▶

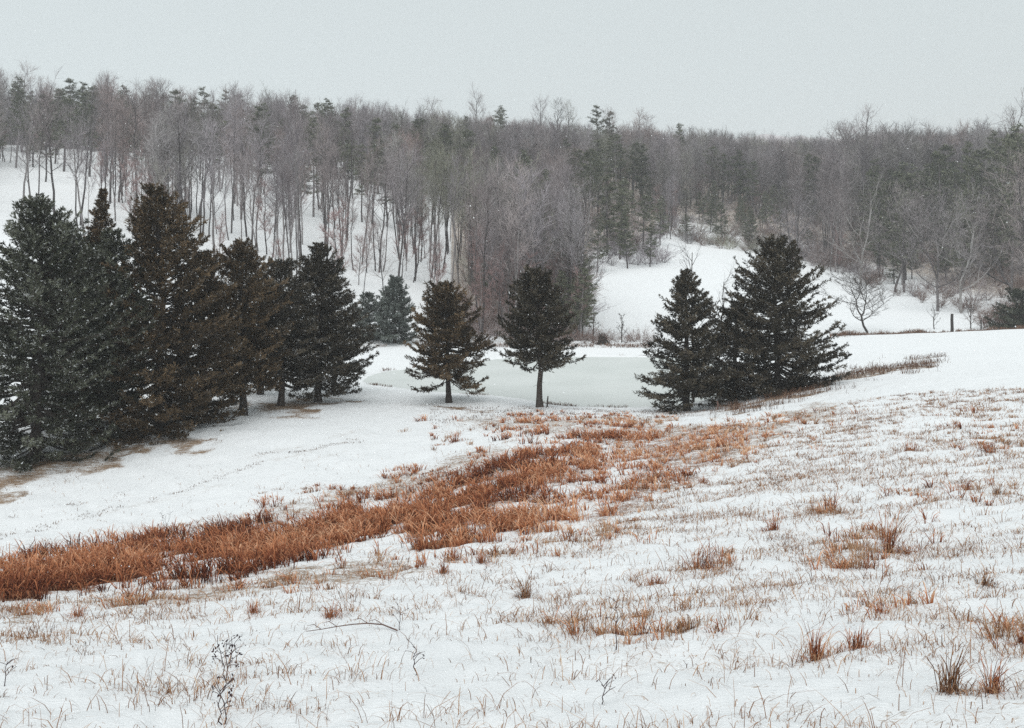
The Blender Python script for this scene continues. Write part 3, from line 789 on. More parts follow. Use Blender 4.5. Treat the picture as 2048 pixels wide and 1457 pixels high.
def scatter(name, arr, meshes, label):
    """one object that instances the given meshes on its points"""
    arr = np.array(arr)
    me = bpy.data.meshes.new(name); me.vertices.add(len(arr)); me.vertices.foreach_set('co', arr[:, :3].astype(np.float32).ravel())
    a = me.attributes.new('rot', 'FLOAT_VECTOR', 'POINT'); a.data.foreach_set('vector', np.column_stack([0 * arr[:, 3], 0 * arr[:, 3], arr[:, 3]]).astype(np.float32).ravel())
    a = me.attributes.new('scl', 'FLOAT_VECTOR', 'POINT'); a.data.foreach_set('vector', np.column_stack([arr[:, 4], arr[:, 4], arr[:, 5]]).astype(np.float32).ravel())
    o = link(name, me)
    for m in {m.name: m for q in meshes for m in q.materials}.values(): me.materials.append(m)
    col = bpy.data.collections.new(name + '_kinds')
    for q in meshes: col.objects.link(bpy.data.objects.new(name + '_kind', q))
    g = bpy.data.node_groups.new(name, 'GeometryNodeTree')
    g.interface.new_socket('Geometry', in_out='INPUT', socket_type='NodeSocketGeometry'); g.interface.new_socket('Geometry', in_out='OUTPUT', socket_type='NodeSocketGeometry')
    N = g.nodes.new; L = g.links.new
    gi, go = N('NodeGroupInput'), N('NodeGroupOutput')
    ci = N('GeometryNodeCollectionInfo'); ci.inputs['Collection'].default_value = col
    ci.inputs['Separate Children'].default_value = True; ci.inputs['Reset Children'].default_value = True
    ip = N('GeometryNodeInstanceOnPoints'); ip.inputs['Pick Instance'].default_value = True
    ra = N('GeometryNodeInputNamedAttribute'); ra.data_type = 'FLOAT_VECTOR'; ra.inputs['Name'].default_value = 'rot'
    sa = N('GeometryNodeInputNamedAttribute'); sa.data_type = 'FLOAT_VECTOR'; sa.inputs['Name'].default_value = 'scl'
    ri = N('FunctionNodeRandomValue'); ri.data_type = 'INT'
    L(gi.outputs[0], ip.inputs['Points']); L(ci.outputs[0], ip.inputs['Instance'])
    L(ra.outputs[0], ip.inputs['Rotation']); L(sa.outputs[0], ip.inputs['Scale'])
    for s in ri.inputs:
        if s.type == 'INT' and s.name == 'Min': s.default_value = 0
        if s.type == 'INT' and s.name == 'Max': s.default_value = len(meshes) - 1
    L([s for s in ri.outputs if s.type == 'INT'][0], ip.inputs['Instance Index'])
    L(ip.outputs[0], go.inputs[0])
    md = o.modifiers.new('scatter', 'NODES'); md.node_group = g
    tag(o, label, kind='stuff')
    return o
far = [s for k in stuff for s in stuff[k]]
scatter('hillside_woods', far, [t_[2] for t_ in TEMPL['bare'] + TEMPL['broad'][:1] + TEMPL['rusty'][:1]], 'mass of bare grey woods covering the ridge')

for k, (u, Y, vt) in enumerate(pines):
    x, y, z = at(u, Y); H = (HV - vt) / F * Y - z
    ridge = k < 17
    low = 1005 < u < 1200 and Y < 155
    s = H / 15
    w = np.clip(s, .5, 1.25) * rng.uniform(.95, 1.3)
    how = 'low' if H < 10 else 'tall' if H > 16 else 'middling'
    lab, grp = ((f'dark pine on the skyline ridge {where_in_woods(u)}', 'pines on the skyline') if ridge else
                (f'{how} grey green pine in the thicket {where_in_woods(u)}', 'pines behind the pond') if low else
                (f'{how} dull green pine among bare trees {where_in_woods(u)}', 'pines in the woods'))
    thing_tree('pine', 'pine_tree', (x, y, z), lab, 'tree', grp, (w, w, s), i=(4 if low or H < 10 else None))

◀

Work required:
Copy out the listing exactly as it stands, but not the pictures.

Task output:
The Blender Python script for this scene continues. Write part 3, from line 789 on. More parts follow. Use Blender 4.5. Treat the picture as 2048 pixels wide and 1457 pixels high.
def scatter(name, arr, meshes, label):
    """one object that instances the given meshes on its points"""
    arr = np.array(arr)
    me = bpy.data.meshes.new(name); me.vertices.add(len(arr)); me.vertices.foreach_set('co', arr[:, :3].astype(np.float32).ravel())
    a = me.attributes.new('rot', 'FLOAT_VECTOR', 'POINT'); a.data.foreach_set('vector', np.column_stack([0 * arr[:, 3], 0 * arr[:, 3], arr[:, 3]]).astype(np.float32).ravel())
    a = me.attributes.new('scl', 'FLOAT_VECTOR', 'POINT'); a.data.foreach_set('vector', np.column_stack([arr[:, 4], arr[:, 4], arr[:, 5]]).astype(np.float32).ravel())
    o = link(name, me)
    for m in {m.name: m for q in meshes for m in q.materials}.values(): me.materials.append(m)
    col = bpy.data.collections.new(name + '_kinds')
    for q in meshes: col.objects.link(bpy.data.objects.new(name + '_kind', q))
    g = bpy.data.node_groups.new(name, 'GeometryNodeTree')
    g.interface.new_socket('Geometry', in_out='INPUT', socket_type='NodeSocketGeometry'); g.interface.new_socket('Geometry', in_out='OUTPUT', socket_type='NodeSocketGeometry')
    N = g.nodes.new; L = g.links.new
    gi, go = N('NodeGroupInput'), N('NodeGroupOutput')
    ci = N('GeometryNodeCollectionInfo'); ci.inputs['Collection'].default_value = col
    ci.inputs['Separate Children'].default_value = True; ci.inputs['Reset Children'].default_value = True
    ip = N('GeometryNodeInstanceOnPoints'); ip.inputs['Pick Instance'].default_value = True
    ra = N('GeometryNodeInputNamedAttribute'); ra.data_type = 'FLOAT_VECTOR'; ra.inputs['Name'].default_value = 'rot'
    sa = N('GeometryNodeInputNamedAttribute'); sa.data_type = 'FLOAT_VECTOR'; sa.inputs['Name'].default_value = 'scl'
    ri = N('FunctionNodeRandomValue'); ri.data_type = 'INT'
    L(gi.outputs[0], ip.inputs['Points']); L(ci.outputs[0], ip.inputs['Instance'])
    L(ra.outputs[0], ip.inputs['Rotation']); L(sa.outputs[0], ip.inputs['Scale'])
    for s in ri.inputs:
        if s.type == 'INT' and s.name == 'Min': s.default_value = 0
        if s.type == 'INT' and s.name == 'Max': s.default_value = len(meshes) - 1
    L([s for s in ri.outputs if s.type == 'INT'][0], ip.inputs['Instance Index'])
    L(ip.outputs[0], go.inputs[0])
    md = o.modifiers.new('scatter', 'NODES'); md.node_group = g
    tag(o, label, kind='stuff')
    return o
far = [s for k in stuff for s in stuff[k]]
scatter('hillside_woods', far, [t_[2] for t_ in TEMPL['bare'] + TEMPL['broad'][:1] + TEMPL['rusty'][:1]], 'mass of bare grey woods covering the ridge')

for k, (u, Y, vt) in enumerate(pines):
    x, y, z = at(u, Y); H = (HV - vt) / F * Y - z
    ridge = k < 17
    low = 1005 < u < 1200 and Y < 155
    s = H / 15
    w = np.clip(s, .5, 1.25) * rng.uniform(.95, 1.3)
    how = 'low' if H < 10 else 'tall' if H > 16 else 'middling'
    lab, grp = ((f'dark pine on the skyline ridge {where_in_woods(u)}', 'pines on the skyline') if ridge else
                (f'{how} grey green pine in the thicket {where_in_woods(u)}', 'pines behind the pond') if low else
                (f'{how} dull green pine among bare trees {where_in_woods(u)}', 'pines in the woods'))
    thing_tree('pine', 'pine_tree', (x, y, z), lab, 'tree', grp, (w, w, s), i=(4 if low or H < 10 else None))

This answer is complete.